O arcebispo católico de Munique, Reinhard Marx lançou, em 2011, um livro intitulado “O Capital – um legado a favor da humanidade”. A capa contém as mesmas cores e fontes gráficas da primeira edição de “O Capital”, de Karl Marx, publicada em Hamburgo, em 1867.
“Marx não está morto e é preciso levá-lo a sério”, disse o prelado por ocasião do lançamento da obra. “Há que se confrontar com a obra de Karl Marx, que nos ajuda a entender as teorias da acumulação capitalista e o mercantilismo. Isso não significa deixar-se atrair pelas aberrações e atrocidades cometidas em seu nome no século XX”.
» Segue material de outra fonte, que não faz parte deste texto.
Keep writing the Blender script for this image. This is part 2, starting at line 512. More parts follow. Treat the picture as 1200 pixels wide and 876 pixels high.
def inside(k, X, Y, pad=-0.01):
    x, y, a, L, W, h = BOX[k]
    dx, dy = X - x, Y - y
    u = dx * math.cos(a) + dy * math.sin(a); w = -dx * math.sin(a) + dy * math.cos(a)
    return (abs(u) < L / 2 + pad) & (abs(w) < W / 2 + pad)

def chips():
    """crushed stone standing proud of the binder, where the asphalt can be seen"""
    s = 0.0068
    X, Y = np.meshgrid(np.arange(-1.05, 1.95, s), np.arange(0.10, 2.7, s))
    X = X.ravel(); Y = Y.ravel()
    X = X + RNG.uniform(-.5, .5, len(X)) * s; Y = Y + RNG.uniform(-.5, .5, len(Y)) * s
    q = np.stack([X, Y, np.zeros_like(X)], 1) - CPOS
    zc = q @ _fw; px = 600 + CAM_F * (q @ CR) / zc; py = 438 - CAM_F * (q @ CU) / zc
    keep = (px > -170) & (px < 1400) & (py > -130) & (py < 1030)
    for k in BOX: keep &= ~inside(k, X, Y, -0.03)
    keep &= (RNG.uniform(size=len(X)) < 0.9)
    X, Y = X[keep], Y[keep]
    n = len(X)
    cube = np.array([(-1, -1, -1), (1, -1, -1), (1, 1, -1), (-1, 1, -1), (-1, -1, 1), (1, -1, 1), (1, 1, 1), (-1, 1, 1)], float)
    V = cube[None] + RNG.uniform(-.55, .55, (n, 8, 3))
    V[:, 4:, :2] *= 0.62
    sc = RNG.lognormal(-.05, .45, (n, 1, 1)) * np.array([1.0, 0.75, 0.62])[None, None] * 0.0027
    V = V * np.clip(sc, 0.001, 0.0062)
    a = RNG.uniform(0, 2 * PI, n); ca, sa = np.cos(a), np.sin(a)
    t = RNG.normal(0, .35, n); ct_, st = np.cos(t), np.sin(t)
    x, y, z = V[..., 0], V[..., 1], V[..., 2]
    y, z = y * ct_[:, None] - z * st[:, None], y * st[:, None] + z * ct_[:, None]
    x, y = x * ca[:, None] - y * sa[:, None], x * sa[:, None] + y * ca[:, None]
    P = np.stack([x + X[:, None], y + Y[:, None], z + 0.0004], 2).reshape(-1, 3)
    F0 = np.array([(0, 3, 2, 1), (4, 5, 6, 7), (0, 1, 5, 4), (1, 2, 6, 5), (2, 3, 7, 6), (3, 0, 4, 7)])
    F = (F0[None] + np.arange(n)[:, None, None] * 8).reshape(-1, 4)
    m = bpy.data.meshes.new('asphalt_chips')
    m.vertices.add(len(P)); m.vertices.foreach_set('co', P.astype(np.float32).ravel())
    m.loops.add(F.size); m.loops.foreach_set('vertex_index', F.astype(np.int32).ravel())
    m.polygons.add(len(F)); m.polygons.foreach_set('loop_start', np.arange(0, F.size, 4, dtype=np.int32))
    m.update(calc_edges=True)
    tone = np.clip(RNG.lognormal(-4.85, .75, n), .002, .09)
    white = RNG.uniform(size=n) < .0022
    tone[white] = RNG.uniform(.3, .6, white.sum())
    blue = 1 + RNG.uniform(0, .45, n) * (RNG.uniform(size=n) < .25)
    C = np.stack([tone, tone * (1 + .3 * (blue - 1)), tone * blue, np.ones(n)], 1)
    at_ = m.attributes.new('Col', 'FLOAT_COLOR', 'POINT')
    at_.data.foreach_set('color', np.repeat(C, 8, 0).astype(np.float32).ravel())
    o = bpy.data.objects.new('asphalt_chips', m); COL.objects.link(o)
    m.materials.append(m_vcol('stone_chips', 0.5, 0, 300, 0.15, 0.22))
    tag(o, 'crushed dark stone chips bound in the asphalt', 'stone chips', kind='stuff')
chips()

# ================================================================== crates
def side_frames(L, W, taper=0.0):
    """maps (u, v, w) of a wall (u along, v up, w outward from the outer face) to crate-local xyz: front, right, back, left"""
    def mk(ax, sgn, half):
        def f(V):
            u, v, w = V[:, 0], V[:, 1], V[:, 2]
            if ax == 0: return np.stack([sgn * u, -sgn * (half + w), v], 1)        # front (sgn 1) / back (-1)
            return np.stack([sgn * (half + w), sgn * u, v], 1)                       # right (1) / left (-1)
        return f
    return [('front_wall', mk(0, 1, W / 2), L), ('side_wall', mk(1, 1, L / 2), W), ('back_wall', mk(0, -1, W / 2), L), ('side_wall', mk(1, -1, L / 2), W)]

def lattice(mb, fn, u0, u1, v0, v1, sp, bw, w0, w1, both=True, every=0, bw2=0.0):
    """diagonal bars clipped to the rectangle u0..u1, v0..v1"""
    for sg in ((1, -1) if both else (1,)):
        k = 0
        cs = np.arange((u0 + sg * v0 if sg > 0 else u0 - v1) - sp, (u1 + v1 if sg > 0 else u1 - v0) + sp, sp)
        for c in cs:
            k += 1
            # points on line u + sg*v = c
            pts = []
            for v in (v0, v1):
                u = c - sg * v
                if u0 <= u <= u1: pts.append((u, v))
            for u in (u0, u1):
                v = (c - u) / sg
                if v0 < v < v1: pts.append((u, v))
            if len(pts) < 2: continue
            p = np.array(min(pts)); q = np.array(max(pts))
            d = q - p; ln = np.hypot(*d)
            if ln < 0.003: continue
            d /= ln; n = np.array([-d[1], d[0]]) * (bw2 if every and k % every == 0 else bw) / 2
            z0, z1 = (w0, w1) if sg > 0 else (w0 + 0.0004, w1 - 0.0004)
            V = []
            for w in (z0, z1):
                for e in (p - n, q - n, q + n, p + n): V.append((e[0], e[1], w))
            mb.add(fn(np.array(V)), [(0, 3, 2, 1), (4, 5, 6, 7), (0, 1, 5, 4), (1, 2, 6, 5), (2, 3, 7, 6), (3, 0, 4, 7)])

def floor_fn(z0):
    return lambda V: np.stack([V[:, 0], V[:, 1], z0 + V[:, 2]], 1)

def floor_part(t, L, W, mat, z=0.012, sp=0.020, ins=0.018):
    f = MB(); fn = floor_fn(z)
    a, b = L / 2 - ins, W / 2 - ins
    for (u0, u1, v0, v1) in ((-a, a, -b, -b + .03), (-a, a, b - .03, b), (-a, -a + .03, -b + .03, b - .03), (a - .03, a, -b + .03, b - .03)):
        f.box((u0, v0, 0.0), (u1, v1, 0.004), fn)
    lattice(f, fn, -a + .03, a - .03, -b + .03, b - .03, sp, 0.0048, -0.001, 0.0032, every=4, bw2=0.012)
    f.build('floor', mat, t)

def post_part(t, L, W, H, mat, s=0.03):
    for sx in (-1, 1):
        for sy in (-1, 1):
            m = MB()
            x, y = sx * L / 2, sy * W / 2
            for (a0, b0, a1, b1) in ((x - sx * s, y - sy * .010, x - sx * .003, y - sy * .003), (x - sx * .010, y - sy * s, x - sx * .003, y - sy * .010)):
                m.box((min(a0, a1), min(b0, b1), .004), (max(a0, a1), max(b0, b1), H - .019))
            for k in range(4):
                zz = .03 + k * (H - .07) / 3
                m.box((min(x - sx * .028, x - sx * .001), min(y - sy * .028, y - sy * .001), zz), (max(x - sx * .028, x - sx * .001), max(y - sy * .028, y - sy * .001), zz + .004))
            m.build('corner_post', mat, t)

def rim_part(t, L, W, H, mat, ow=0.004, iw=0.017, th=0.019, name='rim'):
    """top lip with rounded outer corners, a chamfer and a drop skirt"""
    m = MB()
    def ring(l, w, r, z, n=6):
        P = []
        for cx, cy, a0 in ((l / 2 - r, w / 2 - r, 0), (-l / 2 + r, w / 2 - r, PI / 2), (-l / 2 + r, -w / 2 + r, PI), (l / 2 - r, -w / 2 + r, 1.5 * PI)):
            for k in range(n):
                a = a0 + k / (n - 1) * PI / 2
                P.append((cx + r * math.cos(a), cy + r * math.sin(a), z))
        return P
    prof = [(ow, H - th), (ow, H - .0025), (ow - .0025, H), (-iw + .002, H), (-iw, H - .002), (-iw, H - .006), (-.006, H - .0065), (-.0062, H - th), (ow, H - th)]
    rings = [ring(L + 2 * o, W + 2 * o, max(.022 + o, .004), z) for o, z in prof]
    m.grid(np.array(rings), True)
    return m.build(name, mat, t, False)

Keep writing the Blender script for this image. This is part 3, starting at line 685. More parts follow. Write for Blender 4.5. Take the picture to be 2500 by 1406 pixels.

O autor do novo “O Capital”, nomeado cardeal por Bento XVI em novembro de 2010, qualifica de “sociais-éticos” os princípios defendidos em seu livro, critica o capitalismo neoliberal, qualifica a especulação de “selvagem” e “pecado”, e advoga que a economia precisa ser redesenhada segundo normas éticas de uma nova ordem econômica e política.
 “As regras do jogo devem ter qualidade ética. Nesse sentido, a doutrina social da Igreja é crítica frente ao capitalismo”, afirma o arcebispo.
O livro se inicia com uma carta de Reinhard Marx a Karl Marx, a quem chama de “querido homônimo”, falecido em 1883. Roga-lhe reconhecer agora seu equívoco quanto à inexistência de Deus. O que sugere, nas entrelinhas, que o autor do “Manifesto Comunista” se encontra entre os que, do outro lado da vida, desfrutam da visão beatífica de Deus.